Since the cartoonist's death in 2000, almost all of Charles Schulz's work has been collected in large volumes. Now, President Barack Obama has written the foreword to the 25th Peanuts anthology, which will hit store shelves on April 21. This penultimate installment will contain the Peanuts strips published from "1 January 1999 to 13 February 2000, ... the day after Schulz's death," as well as Li'l Folks : the single-panel predecessor to Peanuts, which Schulz wrote from 1947 to 1950.
President Obama is the latest in a long line of Peanuts supporters to pen the openings to Fantagraphics' anthologies. Jonathan Franzen, Matt Groening, and Billie Jean King are among the previous contributors. It's no surprise, really. Peanuts is an institution, a sentiment with which POTUS agrees:
Like millions of Americans, I grew up with Peanuts. But I never outgrew it.

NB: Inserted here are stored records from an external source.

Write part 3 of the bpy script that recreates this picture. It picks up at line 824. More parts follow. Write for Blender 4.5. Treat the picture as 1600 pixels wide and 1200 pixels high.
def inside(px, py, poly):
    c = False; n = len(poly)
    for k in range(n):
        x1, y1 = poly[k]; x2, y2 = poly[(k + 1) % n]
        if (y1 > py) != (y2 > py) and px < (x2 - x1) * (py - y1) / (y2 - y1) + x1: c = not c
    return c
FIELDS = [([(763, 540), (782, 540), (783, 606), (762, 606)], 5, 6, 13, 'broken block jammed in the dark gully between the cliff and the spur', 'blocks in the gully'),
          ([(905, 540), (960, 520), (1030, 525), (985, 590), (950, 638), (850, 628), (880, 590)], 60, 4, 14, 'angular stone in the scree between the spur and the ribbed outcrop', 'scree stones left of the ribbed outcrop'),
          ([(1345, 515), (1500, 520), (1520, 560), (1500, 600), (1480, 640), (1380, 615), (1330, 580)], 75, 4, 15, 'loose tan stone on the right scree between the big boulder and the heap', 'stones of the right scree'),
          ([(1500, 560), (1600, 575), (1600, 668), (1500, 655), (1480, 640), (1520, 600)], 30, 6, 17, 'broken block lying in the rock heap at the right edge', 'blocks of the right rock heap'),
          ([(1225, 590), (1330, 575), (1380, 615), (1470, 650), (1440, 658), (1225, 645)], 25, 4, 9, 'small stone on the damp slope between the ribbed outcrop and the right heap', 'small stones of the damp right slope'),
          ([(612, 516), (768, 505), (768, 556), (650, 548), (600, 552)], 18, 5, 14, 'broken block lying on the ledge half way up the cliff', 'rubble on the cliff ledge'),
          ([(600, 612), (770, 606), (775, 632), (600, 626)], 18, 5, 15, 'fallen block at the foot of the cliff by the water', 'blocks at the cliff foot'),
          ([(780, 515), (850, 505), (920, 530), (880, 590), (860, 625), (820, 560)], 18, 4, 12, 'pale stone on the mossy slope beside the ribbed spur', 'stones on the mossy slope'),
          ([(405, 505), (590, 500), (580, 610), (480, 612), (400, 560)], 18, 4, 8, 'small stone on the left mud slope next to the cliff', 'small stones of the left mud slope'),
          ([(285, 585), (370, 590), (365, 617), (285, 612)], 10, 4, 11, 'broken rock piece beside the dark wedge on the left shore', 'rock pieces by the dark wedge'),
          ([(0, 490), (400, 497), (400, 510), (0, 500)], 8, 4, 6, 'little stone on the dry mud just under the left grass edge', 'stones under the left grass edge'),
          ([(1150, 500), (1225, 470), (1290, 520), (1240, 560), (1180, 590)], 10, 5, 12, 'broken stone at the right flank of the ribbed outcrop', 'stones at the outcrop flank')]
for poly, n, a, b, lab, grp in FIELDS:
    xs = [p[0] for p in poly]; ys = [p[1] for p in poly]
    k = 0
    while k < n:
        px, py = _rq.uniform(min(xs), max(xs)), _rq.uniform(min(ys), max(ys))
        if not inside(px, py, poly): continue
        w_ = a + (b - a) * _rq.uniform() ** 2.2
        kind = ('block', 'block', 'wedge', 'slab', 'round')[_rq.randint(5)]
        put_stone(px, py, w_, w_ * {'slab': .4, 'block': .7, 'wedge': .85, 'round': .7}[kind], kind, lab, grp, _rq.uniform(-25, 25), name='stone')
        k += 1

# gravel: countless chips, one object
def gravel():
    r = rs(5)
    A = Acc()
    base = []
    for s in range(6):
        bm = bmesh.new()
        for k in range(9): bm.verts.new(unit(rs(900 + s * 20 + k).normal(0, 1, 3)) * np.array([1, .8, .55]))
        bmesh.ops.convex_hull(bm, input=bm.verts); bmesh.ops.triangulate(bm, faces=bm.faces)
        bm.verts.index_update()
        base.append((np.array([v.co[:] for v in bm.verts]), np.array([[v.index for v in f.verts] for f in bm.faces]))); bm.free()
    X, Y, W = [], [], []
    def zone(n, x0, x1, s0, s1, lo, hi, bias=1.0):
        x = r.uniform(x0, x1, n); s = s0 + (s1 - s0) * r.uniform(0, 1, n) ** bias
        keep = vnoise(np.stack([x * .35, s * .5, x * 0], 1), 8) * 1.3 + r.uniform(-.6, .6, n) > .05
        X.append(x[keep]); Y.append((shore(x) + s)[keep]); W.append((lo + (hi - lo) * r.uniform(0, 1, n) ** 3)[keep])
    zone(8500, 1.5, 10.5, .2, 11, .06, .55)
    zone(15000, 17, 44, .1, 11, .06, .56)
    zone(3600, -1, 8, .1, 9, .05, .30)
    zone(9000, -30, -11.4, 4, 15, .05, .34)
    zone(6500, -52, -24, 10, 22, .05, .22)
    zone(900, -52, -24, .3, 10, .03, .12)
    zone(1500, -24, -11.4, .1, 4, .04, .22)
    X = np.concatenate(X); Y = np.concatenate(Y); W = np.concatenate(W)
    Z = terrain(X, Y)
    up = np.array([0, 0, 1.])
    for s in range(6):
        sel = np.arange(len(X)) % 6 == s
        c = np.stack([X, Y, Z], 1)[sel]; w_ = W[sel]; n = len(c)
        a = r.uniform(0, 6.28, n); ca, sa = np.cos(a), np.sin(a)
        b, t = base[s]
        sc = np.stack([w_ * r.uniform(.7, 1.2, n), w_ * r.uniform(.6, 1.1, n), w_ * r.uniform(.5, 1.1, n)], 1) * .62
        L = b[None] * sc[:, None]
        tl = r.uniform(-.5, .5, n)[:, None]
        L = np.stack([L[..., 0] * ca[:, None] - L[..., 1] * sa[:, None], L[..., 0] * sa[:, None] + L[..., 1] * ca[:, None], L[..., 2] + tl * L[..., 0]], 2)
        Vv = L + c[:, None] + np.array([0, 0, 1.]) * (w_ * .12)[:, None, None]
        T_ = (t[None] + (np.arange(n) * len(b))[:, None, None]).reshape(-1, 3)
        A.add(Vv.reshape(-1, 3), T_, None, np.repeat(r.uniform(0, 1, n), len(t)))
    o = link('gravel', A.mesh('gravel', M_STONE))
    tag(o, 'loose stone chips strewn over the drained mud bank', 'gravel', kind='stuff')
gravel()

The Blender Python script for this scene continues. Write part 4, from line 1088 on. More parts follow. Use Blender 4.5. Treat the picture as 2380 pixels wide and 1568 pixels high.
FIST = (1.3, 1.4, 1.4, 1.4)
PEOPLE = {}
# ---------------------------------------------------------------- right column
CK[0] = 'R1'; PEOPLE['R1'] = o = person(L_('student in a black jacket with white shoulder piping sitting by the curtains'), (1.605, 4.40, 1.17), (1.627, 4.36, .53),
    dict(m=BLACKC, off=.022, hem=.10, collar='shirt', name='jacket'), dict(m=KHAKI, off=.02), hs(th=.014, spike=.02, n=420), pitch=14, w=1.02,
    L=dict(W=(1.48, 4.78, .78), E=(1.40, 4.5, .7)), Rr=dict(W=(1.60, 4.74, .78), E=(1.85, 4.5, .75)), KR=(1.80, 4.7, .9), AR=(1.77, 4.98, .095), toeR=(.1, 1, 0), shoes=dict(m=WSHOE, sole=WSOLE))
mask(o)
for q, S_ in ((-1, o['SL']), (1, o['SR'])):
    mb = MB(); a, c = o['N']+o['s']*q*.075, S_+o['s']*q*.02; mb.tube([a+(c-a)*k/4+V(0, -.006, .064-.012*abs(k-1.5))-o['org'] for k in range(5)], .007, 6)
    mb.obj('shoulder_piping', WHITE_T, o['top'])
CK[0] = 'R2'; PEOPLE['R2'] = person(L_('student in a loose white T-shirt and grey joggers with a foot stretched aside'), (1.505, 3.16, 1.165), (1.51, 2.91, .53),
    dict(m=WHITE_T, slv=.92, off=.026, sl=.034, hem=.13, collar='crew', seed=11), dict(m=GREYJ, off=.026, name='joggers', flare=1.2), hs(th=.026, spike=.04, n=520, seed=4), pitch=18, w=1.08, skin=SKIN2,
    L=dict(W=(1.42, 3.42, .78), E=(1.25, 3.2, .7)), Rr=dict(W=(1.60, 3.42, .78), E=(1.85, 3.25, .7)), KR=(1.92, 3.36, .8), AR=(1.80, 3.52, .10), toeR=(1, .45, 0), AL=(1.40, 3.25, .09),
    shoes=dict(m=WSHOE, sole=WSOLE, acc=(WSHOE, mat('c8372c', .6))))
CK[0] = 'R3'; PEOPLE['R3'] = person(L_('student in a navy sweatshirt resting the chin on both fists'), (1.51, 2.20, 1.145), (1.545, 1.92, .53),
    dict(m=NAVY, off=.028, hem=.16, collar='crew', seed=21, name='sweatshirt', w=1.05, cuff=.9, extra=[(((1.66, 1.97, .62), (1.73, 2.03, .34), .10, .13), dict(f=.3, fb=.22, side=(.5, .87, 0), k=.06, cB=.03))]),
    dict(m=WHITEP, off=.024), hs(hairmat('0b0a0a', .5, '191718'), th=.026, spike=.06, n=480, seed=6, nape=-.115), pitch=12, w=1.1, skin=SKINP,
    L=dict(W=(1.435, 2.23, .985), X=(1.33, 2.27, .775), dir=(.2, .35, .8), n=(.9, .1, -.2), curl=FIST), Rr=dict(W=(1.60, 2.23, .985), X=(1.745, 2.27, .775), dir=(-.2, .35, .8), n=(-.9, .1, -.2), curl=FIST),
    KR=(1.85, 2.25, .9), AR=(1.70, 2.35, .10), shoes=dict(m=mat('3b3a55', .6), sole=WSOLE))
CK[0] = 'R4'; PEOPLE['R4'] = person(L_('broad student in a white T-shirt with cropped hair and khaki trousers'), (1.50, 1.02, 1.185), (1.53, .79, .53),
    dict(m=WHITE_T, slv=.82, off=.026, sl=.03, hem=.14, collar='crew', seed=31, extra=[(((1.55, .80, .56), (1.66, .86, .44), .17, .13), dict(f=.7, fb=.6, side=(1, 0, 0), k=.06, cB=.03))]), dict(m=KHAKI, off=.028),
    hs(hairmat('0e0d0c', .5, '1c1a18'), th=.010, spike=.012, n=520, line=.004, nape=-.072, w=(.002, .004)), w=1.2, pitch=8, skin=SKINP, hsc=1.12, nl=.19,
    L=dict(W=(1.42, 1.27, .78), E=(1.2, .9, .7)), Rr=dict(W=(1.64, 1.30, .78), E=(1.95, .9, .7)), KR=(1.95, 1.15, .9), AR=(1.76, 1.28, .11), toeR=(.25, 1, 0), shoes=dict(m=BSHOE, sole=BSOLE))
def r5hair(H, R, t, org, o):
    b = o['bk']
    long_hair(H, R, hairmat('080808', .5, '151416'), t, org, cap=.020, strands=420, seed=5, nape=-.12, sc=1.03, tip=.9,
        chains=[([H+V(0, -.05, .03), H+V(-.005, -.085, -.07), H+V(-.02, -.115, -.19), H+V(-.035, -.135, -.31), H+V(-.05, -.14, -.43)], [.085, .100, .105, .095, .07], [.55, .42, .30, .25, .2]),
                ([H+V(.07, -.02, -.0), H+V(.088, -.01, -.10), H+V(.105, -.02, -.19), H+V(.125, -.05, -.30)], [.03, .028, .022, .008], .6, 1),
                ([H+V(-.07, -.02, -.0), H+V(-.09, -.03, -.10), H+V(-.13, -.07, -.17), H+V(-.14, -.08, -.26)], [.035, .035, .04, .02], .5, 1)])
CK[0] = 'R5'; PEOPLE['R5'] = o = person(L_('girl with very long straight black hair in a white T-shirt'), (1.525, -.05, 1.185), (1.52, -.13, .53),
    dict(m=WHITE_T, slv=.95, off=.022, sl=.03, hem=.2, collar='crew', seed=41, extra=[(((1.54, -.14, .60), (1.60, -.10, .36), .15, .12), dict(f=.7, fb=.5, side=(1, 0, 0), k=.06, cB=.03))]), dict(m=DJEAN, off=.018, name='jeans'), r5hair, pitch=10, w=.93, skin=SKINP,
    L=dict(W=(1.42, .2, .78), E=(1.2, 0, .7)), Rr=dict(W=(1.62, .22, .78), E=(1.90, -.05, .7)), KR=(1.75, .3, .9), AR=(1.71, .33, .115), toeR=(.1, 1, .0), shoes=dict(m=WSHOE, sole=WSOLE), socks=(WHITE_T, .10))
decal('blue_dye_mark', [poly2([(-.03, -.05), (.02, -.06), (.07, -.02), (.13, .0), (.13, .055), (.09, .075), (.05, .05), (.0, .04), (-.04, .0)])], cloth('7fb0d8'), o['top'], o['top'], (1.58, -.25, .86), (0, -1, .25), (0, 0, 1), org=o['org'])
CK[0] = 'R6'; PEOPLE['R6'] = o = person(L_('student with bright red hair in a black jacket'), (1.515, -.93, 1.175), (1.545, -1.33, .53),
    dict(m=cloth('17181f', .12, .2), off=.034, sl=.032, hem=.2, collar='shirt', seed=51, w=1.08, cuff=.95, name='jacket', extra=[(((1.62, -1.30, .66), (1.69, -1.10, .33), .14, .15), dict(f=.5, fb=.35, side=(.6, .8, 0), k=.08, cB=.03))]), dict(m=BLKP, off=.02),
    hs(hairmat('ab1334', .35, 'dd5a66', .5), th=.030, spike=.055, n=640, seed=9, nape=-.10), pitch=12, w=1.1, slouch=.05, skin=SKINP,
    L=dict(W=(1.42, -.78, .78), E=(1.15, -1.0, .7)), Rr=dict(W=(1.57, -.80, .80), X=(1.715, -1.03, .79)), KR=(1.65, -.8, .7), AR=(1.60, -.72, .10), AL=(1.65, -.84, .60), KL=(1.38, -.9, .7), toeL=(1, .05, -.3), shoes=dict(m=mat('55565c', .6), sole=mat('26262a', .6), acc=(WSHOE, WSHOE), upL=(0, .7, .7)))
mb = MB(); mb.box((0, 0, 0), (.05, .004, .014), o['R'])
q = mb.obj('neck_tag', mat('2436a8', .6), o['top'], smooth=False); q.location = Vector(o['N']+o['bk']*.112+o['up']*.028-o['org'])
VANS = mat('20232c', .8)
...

Wherever I lived, wherever I travelled, I could find those three or four panels in the paper each morning. And Charlie, Snoopy, Linus, Lucy, Franklin and the gang brought childhood rushing back.
...
For decades, Peanuts was our own daily security blanket. That’s what makes it an American treasure.
The 26th and final volume of the Peanuts anthology is slated for an October release. It will contain assorted Peanuts artwork from Schulz, and feature an afterword from the cartoonist's widow, Jean Schulz.